L’eerie potrebbe sembrare più vicino all’unheimlich freudiano che al weird. Eppure, anche l’eerie riguarda in modo fondamentale l’esterno e raramente è ancorato a spazi domestici circoscritti e abitati. Lo si incontra più di frequente in paesaggi parzialmente svuotati della presenza umana, quelli che ci fanno chiedere: «Che cos’è avvenuto per originare quelle rovine, quell’assenza?». L’eerie, scrive Fisher, riguarda le più fondamentali domande metafisiche che si possano porre, domande che riguardano l’esistenza e la non esistenza: perché qui c’è qualcosa quando non dovrebbe esserci niente? Perché qui non c’è niente quando dovrebbe esserci qualcosa? «Gli occhi spenti di un morto, lo sguardo smarrito di un individuo colpito da amnesia» sono elementi che generano un senso di eerie «come un villaggio abbandonato o un antico cerchio di pietre».
A partire da questa distinzione Fisher attraversa varie manifestazioni artistiche nelle varie epoche. Il weird si rivela così nei racconti di H.P. Lovecraft, da cui discende tutta la weird fiction che si distingue sia dalla narrativa fantastica che da quella dell’orrore (l’attrazione è l’elemento che accomuna personaggi e lettori di Lovecraft) ma anche in esempi meno immediati, come il racconto di H. G. Welles La porta nel muro in cui un politico è fatalmente ossessionato da una porta verde a West Kensington, oltre il quale c’è un paradiso surrealista che ha qualcosa di Delvaux o Ernst, dove si respira «un’atmosfera di languida gioia» e si incontra una coppia di pantere.

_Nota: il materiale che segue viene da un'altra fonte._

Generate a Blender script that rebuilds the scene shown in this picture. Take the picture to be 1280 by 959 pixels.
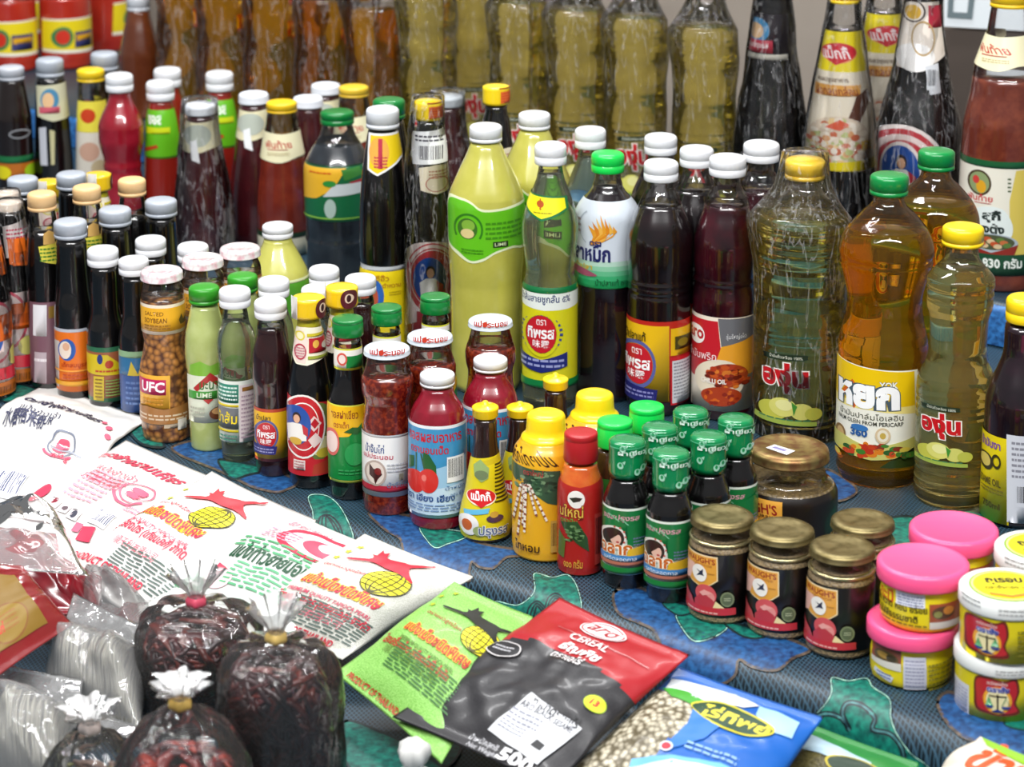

Se il gruppo post punk The Fall esemplifica la convergenza di weird e grottesco, il weird come transizione (da «un mondo realistico» a un «non mondo») collega Philip K. Dick e Rainer Werner Fassbinder. L’eerie ruota in maniera cruciale intorno a quella che Fisher definisce «agentività» ( agency) e riguarda le forze che governano le nostre esistenze e il mondo. L’autore lo illustra attraverso gli esempi di Daphne du Maurier dove ad agire sono animali, forze telepatiche, il fato stesso (gli uccelli come soggetto dotato di una inquietante volontà); attraverso Tornare a galla, il romanzo di Margaret Atwood pubblicato nel 1972, e il film di Jonathan Glazer Under the Skin, uscito nel 2013, due casi complementari di eerie. Fino al romanzo di Joan Lindsay, Picnic a Hanging Rock (1967) dove la scomparsa delle studentesse nell’entroterra australiano, con la roccia che incombe, ha un fascino languido ed estatico che resta senza alcuna spiegazione.